The President – who is rarely brief – said, “Ireland is going through a very testing time and it requires a lot of reflection and a lot of discussion.” That’s just what I was afraid of.

Duffy asked Byrne if we over-valued or under-valued our culture. Byrne drew breath: “Culture is the accumulation of the wisdom and pain of our story as a tribe and who we’ve been for thousands of years. It serves as a kind of inspiration or road map. Not just the present but the future.” And that was an abridged version.

Meehan said, “If the bin men go on strike, the streets start to smell. If the artists went on strike it could be 100 years before anyone noticed there was a big hole in the heart of the culture.”

The conversation moved to Cork GAA player Donal Óg Cusack’s homosexuality. “It was a nine-day wonder for Donal Óg and it’s not being spoken about anymore, and rightly so,” Allen said. Byrne said writers like John McGahern and Edna O’Brien “were the first ones to lift the rocks.” President McAleese added, “The more our young people are encouraged to believe in their identity, and in particularly their sexual identity, the more healthy it is for their mental health, their emotional health, their physical health.”

In a country with a Civil Partnership Bill that does not protect gay families or give gay couples equal rights, her words – while welcome – carried precious little weight.

More cause for reflection: Minister for Social and Family Affairs Mary Hanafin told Ger Gilroy on Wednesday's The Right Hook(Newstalk 106-108, weekdays) that TV3 News making Minister for Finance Brian Lenihan's illness public knowledge was "a direct invasion of a man's personal life at Christmas time". This was the first confirmation from a Government minister of his illness. Hanafin said Lenihan was upbeat and doing well. "Obviously, as colleagues, we are all very upset that he has this illness, but he is ready to take on this challenge," she said.
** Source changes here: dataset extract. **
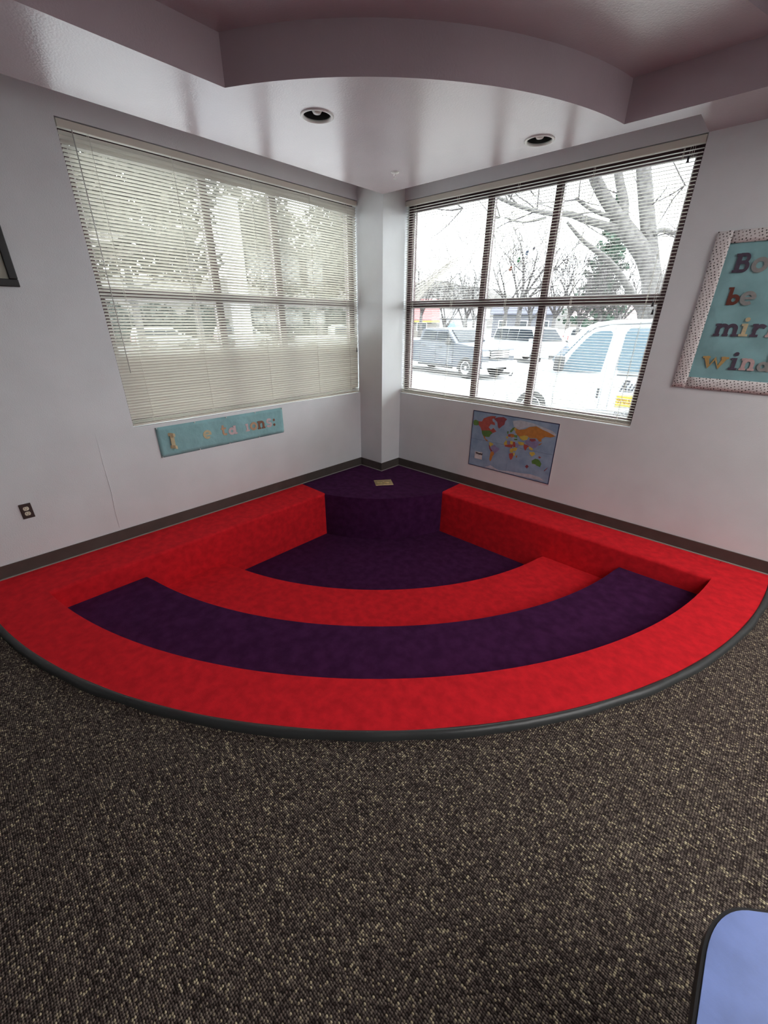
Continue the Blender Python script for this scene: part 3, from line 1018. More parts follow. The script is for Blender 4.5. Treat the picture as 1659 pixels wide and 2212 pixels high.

Poet Paula Meehan turned up again on Morning Ireland's (RTÉ Radio One, weekdays) review of the decade on Thursday.

She read from Death of a Field. ". . . The end of dandelion is the start of Flash/ The end of dock is the start of Pledge/ The end of teazel is the start of Ariel/ The end of primrose is the start of Brillo/ The end of sloe is the start of Oxyaction/ The end of. . ."

We get it. We get it. Enough pouring over the past. It was now time to get out of bed, face the day, and whatever else this New Year may bring.